> [Directions]
Tally how many lines include "picture". The number is the whole answer.

> [Provided material]
+ + + + +
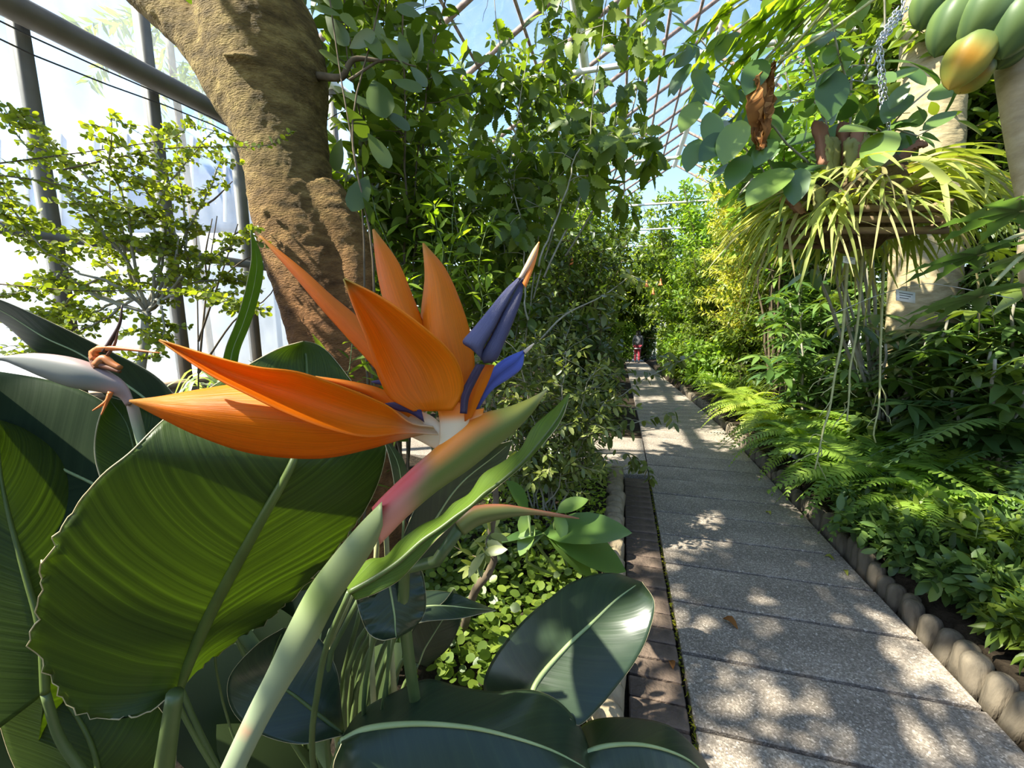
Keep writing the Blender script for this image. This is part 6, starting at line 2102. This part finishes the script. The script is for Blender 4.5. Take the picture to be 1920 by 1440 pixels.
    sh('tree', 'leafy tree crown over the path beyond the dead brown leaf', 'tree', gpt(7.0, 2.3), 5.8, 1.1, 13, T_OVATE, .15, .085, 'l_fern', 229, twigs=26, twl=.7, nobj=60, stem_r=.02, t0=.5)
    sh('tree', 'mid-green tree leaning over the far end of the path', 'tree', gpt(18.5, 2.6), 6.8, 2.4, 18, T_TINY, .26, .12, 'l_mid', 225, twigs=30, twl=1.3, nobj=0, stem_r=.03, t0=.15)
    sh('tree', 'pale-leaved tree in the centre bed near the end wall', 'tree', gpt(18.5, -2.3), 6.0, 1.6, 16, T_TINY, .24, .12, 'l_fresh', 226, twigs=28, twl=1.2, nobj=0, stem_r=.03, t0=.1)
    sh('tree', 'fine-leaved tree between the yellow-green bush and the path', 'tree', gpt(12.2, 2.5), 5.6, 1.5, 16, T_TINY, .16, .075, 'l_fern', 227, twigs=30, twl=1.0, nobj=0, stem_r=.02, t0=.15)
    # herbs along the log posts
    rnd = random.Random(9)
    k = 0
    nth = 'first second third fourth fifth sixth seventh eighth ninth tenth eleventh twelfth thirteenth fourteenth'.split()
    for u, v in sorted([(2.15, 1.56), (2.3, 1.7), (2.42, 1.52), (2.55, 1.66), (2.68, 1.52), (2.25, 1.9), (2.5, 1.86), (2.86, 1.56), (2.0, 1.62), (2.05, 1.85), (2.72, 1.8), (2.95, 1.75), (1.85, 1.55), (1.9, 1.75)]):
        sh('leafy_herb', ('narrow-leaved' if k % 3 == 0 else 'oval-leaved') + ' green herb behind the weathered log posts, ' + nth[k] + ' up from the lower picture corner', 'herb', gpt(u, v), rnd.uniform(.26, .36), .15, 9, T_ELL if k % 3 else T_LANCE, .085, .036, 'l_herb' if k % 3 else 'l_mid', 300 + k, twigs=6, twl=.13, nobj=60, stem_r=.004, stemmat='greenstem', t0=.15,
           group='herbs along the weathered log posts', hmin=.6, droop=.1, wob=.004)
        k += 1
    sh('clover_plant', 'pale round-leaved plant among the herbs', 'herb', gpt(2.22, 1.72), .42, .22, 7, T_ROUND, .055, .06, 'l_fresh', 330, twigs=3, twl=.12, nobj=80, stem_r=.004, stemmat='greenstem', pair=1)
    # feathery dark herb
    sh('feathery_herb', 'feathery dark-leaved herb between the ferns and the log posts', 'herb', gpt(2.98, 1.55), .34, .25, 14, T_TINYN, .06, .02, 'l_ferndark', 331, twigs=9, twl=.14, nobj=0, stem_r=.003, stemmat='greenstem', t0=.1, wob=.004)


bank()


# ------------------------------------------------------------------ small things
def small_things():
    rng = np.random.default_rng(400)
    # aerial roots hanging over the ferns
    for i, (pts, d, lab) in enumerate([([(1585, 560), (1578, 640), (1566, 700), (1555, 770), (1545, 800), (1535, 850), (1528, 880)], 2.3, 'pale branching aerial root hanging lowest over the ferns'), ([(1612, 560), (1605, 630), (1594, 690), (1592, 740), (1588, 790)], 2.35, 'short pale aerial root hanging beside the longer one'),
                                     ([(1652, 620), (1650, 700), (1648, 760), (1638, 810), (1642, 830)], 2.5, 'thin yellow-green aerial root dangling over the sunlit ferns')]):
        P = spline([at(x, y, d) for x, y in [(pts[0][0] + 8, 420)] + pts], 30)
        T = empty('aerial_root', P[-1], lab, 'root', 'aerial roots over the fern bank')
        part('root', *tube(P, np.linspace(.009, .004, 30), 6), M['palestalk'], T)
        for k in range(9 if i == 0 else 4):
            o = P[rng.integers(18, 30)]
            e = o + np.array([rng.normal(0, .05), rng.normal(0, .03), -rng.uniform(.05, .16)])
            part('rootlet', *tube(wobble(spline([o, (o + e) / 2 + rng.normal(0, .012, 3), e], 8), .003, rng), np.linspace(.0035, .0015, 8), 5), M['palestalk'], T)
    # plant tags
    for px, py, d, w, h, nm, lab, hang in [(1698, 556, 2.1, .10, .058, 'plant_tag', 'white plant tag hanging among dark leaves below the papaya leaves', 1), (1592, 488, 2.05, .062, .035, 'plant_tag', 'small pale plant tag hanging under the staghorn fern', 1), (1490, 852, 3.4, .11, .065, 'plant_tag', 'bluish-white plastic tag among the sword ferns beside the slabs', 0)]:
        c = at(px, py, d)
        T = empty(nm, c, lab, 'plant tag')
        rot = np.array(Matrix.Rotation(.15 if px != 1490 else .5, 3, 'Y') @ Matrix.Rotation(-.3, 3, 'X'))
        A = lambda V: V @ rot.T + c
        V, Fc = box((0, 0, 0), (w / 2, 0, 0), (0, .0015, 0), (0, 0, h / 2))
        part('plate', A(V), Fc, M['tag'], T, smooth=False)
        if px != 1490:
            for k in range(3):
                V, Fc = box((-.01 * k * .5, -.002, h * (.25 - .22 * k)), (w * (.36 - .06 * k), 0, 0), (0, .0006, 0), (0, 0, h * .035))
                part('print_line', A(V), Fc, M['tagink'], T, smooth=False)
        if hang:
            part('wire', *tube(np.array([c + [0, 0, h / 2], c + [0, .02, .16]]), .0012, 5), M['wire'], T)
        else:
            part('stake', *tube(np.array([c + [0, .003, -h / 2], [c[0] + .03, c[1] + .05, .05]]), .003, 6), M['wire'], T)
    # wire strung across the bank
    P = spline([at(1560, 590, 2.2), at(1640, 556, 2.1), at(1720, 534, 2.05), at(1770, 535, 2.0), at(1900, 560, 1.9)], 24)
    tag(part('support_wire', *tube(P, .002, 5), M['chain']), 'thin wire strung across the bank above the plant tag', 'wire')
    # sign board beyond the side path
    c = at(1081, 652, 4.9)
    T = empty('sign_board', c * [1, 1, 0] + [0, 0, .04], 'pale blue-grey information board half hidden in the shrubs', 'sign')
    part('panel', *box(c, (.10, 0, 0), (0, .006, 0), (0, .02, .15)), M['sign'], T, smooth=False)
    for k in range(5):
        part('print_line', *box(c + [-.012 * (k % 2), -.0085 - .001 * k * 0, .09 - .042 * k], (.065 - .01 * (k % 3), 0, 0), (0, .0008, 0), (0, 0, .007)), M['tagink'], T, smooth=False)
    part('post', *tube(np.array([c + [0, .01, -.14], [c[0], c[1] + .01, 0]]), .014, 8), M['frame'], T)
    # fallen leaves on the slabs
    for i, (px, py, s, mt, lab) in enumerate([(1355, 1160, .075, 'dead', 'curled brown fallen leaf lying on the slabs'), (1546, 1043, .05, 'l_yellow', 'small yellow fallen leaf near the weathered log posts'), (1582, 1070, .04, 'l_yellow', 'tiny yellow fallen leaf close to the slab edge'), (1445, 965, .05, 'l_yellow', 'pale fallen leaf at the slab edge under the ferns'), (1262, 1255, .05, 'dead', 'small tan fallen leaf on the bricks')]):
        b = (720 - py) / F
        d = (CAM_H - .006) / (SP - b * CP)
        o = at(px, py, d)
        TV, TF, TU = leaf_t(fold=.9, curl=.0, width=.55)
        a = rng.random() * 6.28
        V = TV * s
        V[:, 2] += .008 * np.sin(TV[:, 1] * 4)
        V = np.stack([V[:, 0] * math.cos(a) - V[:, 1] * math.sin(a), V[:, 0] * math.sin(a) + V[:, 1] * math.cos(a), V[:, 2]], -1) + o
        tag(solid(part('fallen_leaf', V, TF, M[mt], rnd=np.full(len(V), .4)), .0006), lab, 'leaf', 'fallen leaves on the path')
    # small orange trumpet blooms
    host = next(o for o in bpy.data.objects if o.get('label', '').endswith('orange trumpet blooms'))
    for px, py, d in ((1073, 487, 5.0), (1213, 530, 5.4), (1239, 527, 5.4), (1225, 545, 5.5)):
        V, Fc = lathe([(.004, 0), (.012, -.03), (.016, -.06), (.03, -.085), (.034, -.09), (.026, -.084), (.004, -.05)], 10)
        part('bloom', V + at(px, py - 5, d), Fc, M['orangebloom'], host, label='orange trumpet bloom')


small_things()


def person():
    d = 20.0
    for _ in range(200):
        p = at(1194, 680, d)
        u = p[0] * PU[0] + p[1] * PU[1]
        d += (p[2] - float(ramp(u))) * 4
    foot = at(1194, 680, d)
    H = 60 / F * d
    k = H / 1.68
    T = empty('person', foot, 'person in dark grey jacket and maroon trousers walking away down the path', 'person')
    skin = simple('skin', (.42, .25, .17), None, .5)
    jm, tm_, hm, sm_ = simple('grey_jacket', (.10, .10, .11), (.15, .15, .16), .8), simple('maroon_trousers', (.18, .012, .024), (.25, .018, .034), .8), simple('dark_hair', (.012, .010, .009), None, .5), simple('dark_shoe', (.02, .018, .018), None, .6)
    fwd = np.append(PU, 0)
    rt = np.append(PV, 0)

    def W(x, y, z):
        return Vector(foot + (rt * x + fwd * y) * k + np.array([0, 0, z * k]))

    def skinned(name, verts, edges, rad, mat, root=0):
        me = bpy.data.meshes.new(name)
        me.from_pydata([W(*v) for v in verts], edges, [])
        o = link(name, me, T)
        m = o.modifiers.new('skin', 'SKIN')
        for i, r in enumerate(rad):
            sv = me.skin_vertices[0].data[i]
            sv.radius = (r[0] * k, r[1] * k) if isinstance(r, tuple) else (r * k, r * k)
            sv.use_root = i == root
        s = o.modifiers.new('sub', 'SUBSURF')
        s.levels = s.render_levels = 2
        dg = bpy.context.evaluated_depsgraph_get()
        nm = bpy.data.meshes.new_from_object(o.evaluated_get(dg))
        o.modifiers.clear()
        o.data = nm
        nm.name = name
        nm.materials.clear()
        nm.materials.append(mat)
        nm.polygons.foreach_set('use_smooth', np.ones(len(nm.polygons), bool))
        return o
    # whole body, then clothes over it
    hip = (0, 0, .92)
    body = [hip, (0, .01, 1.12), (0, .01, 1.34), (0, .01, 1.44), (0, .03, 1.52), (0, .04, 1.60), (-.17, .01, 1.36), (-.21, -.03, 1.12), (-.20, .04, .90), (-.195, .06, .80), (.17, .01, 1.36), (.21, .04, 1.12), (.20, -.02, .90), (.195, -.02, .80),
            (-.09, 0, .86), (-.09, .10, .48), (-.09, .04, .08), (.09, 0, .86), (.09, -.04, .48), (.09, -.14, .10)]
    ed = [(0, 1), (1, 2), (2, 3), (3, 4), (4, 5), (2, 6), (6, 7), (7, 8), (8, 9), (2, 10), (10, 11), (11, 12), (12, 13), (0, 14), (14, 15), (15, 16), (0, 17), (17, 18), (18, 19)]
    rd = [.13, .12, .13, .055, .075, .085, .055, .042, .034, .03, .055, .042, .034, .03, .085, .058, .04, .085, .058, .04]
    skinned('body', body, ed, rd, skin)
    skinned('jacket', [(0, 0, .88), (0, .01, 1.12), (0, .01, 1.34), (0, .01, 1.44), (-.18, .01, 1.36), (-.225, -.03, 1.12), (-.21, .04, .88), (.18, .01, 1.36), (.225, .04, 1.12), (.21, -.02, .88)], [(0, 1), (1, 2), (2, 3), (2, 4), (4, 5), (5, 6), (2, 7), (7, 8), (8, 9)], [.175, .165, .155, .075, .07, .058, .05, .07, .058, .05], jm)
    skinned('trousers', [(0, 0, .93), (-.09, 0, .84), (-.09, .10, .48), (-.09, .04, .09), (.09, 0, .84), (.09, -.04, .48), (.09, -.14, .12)], [(0, 1), (1, 2), (2, 3), (0, 4), (4, 5), (5, 6)], [.155, .105, .078, .065, .105, .078, .065], tm_)
    for x, y in ((-.09, .08), (.09, -.10)):
        skinned('shoe', [(x, y - .10, .045), (x, y, .04), (x, y + .12, .03)], [(0, 1), (1, 2)], [.045, .045, .032], sm_)
    skinned('hair', [(0, .02, 1.56), (0, .03, 1.62), (0, .02, 1.50)], [(0, 1), (0, 2)], [.105, .095, .07], hm)
    # pale hem of the undershirt
    th = np.linspace(0, 2 * math.pi, 24, endpoint=False)
    V = np.array([list(W(.178 * math.cos(a), .16 * math.sin(a), z)) for z in (.735, .775) for a in th])
    j = np.arange(24)
    tag(part('shirt_hem', V, np.stack([j, (j + 1) % 24, 24 + (j + 1) % 24, 24 + j], -1), M['tag'], T), 'pale shirt hem showing below the jacket')


person()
+ + + + +
> [Output]
2